Can we focus the discussion on the actual problem?
Thanks, Mark. I completely agree that it’s better to focus on the actual issue rather than going case by case about which platforms work or not. My intent was to provide context and is based on my recollection not to reopen old threads or assign blame. I completely understand that whether something is considered “flaky,” “complex,” or just “delicate” is subjective but given the number of adjustments and exceptions we had to make, I think describing it as at least “delicate” or “nuanced” seems like a fair characterization and that was my main thesis here when comparing with the benefits.
Since you asked for links, here’s what my recollection of the situation was:
Unless I’m missing something, we deactivated stack protection for WASI and several other systems — for example GH-134469 and GH-131338.
WASI also had particular issues with the parser: GH-131770.

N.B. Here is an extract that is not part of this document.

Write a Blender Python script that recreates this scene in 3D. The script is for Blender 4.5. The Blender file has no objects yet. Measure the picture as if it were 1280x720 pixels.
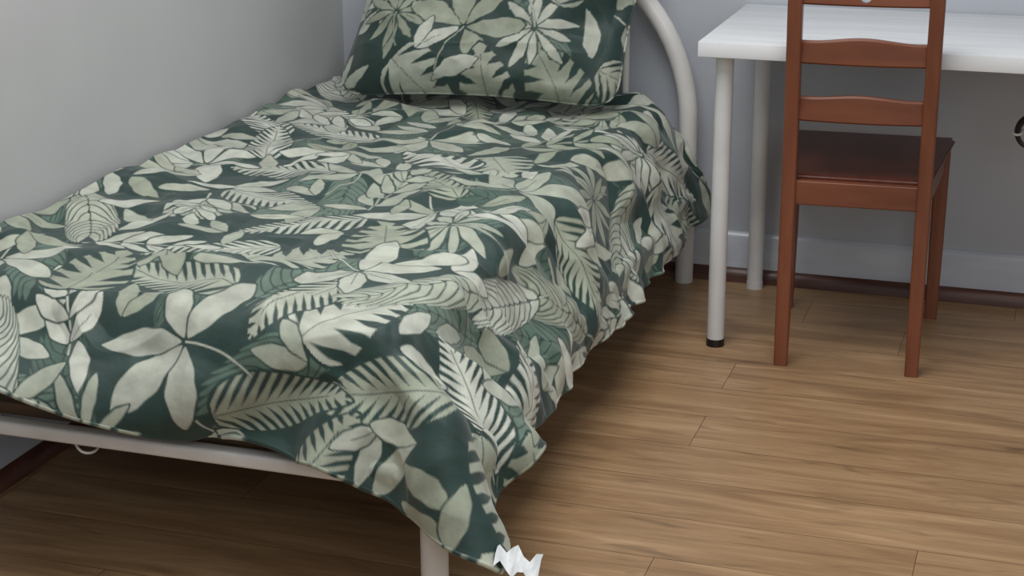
import bpy, bmesh, math, numpy as np
from mathutils import Vector, Matrix
rng=np.random.default_rng(5)
scene=bpy.context.scene
COL=scene.collection
def lin(c):
    c=np.array(c,float)/255.
    return np.where(c<=0.04045,c/12.92,((c+0.055)/1.055)**2.4)
def L4(c): 
    l=lin(c); return (float(l[0]),float(l[1]),float(l[2]),1.0)
# ================= materials =================
def newmat(name):
    m=bpy.data.materials.new(name); m.use_nodes=True
    nt=m.node_tree; b=nt.nodes['Principled BSDF']; return m,nt,b
def N(nt,t,**kw):
    n=nt.nodes.new(t)
    for k,v in kw.items(): setattr(n,k,v)
    return n
def noise_mat(name,c1,c2,scale=8,rough=.5,bump=.0,bscale=80,stretch=(1,1,1),detail=5,coat=0,lo=.35,hi=.65,bdist=.001):
    m,nt,b=newmat(name)
    tc=N(nt,'ShaderNodeTexCoord'); mp=N(nt,'ShaderNodeMapping'); mp.inputs['Scale'].default_value=stretch
    nt.links.new(tc.outputs['Object'],mp.inputs['Vector'])
    no=N(nt,'ShaderNodeTexNoise'); no.inputs['Scale'].default_value=scale; no.inputs['Detail'].default_value=detail
    nt.links.new(mp.outputs[0],no.inputs['Vector'])
    r=N(nt,'ShaderNodeValToRGB'); r.color_ramp.elements[0].color=L4(c1); r.color_ramp.elements[1].color=L4(c2)
    r.color_ramp.elements[0].position=lo; r.color_ramp.elements[1].position=hi
    nt.links.new(no.outputs['Fac'],r.inputs['Fac']); nt.links.new(r.outputs['Color'],b.inputs['Base Color'])
    b.inputs['Roughness'].default_value=rough
    if coat: b.inputs['Coat Weight'].default_value=coat; b.inputs['Coat Roughness'].default_value=.15
    if bump:
        n2=N(nt,'ShaderNodeTexNoise'); n2.inputs['Scale'].default_value=bscale; n2.inputs['Detail'].default_value=4
        nt.links.new(mp.outputs[0],n2.inputs['Vector'])
        bp=N(nt,'ShaderNodeBump'); bp.inputs['Strength'].default_value=bump; bp.inputs['Distance'].default_value=bdist
        nt.links.new(n2.outputs['Fac'],bp.inputs['Height']); nt.links.new(bp.outputs[0],b.inputs['Normal'])
    return m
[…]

On Windows, my recollection is that the stack limits were adjusted multiple times to avoid overflows (GH-113655). If that’s now fully resolved, then my knowledge may be out of date — perhaps it was addressed by GH-91079? (That issue is still open, so I’m not sure if it should be closed.)
That said, I really don’t want to go through these one by one. As you say: it’s not productive at this point. The important part is to acknowledge that we’ve had to make quite a few platform-specific adjustments, and to make sure we’re aligned on what level of fragility or portability we’re comfortable accepting.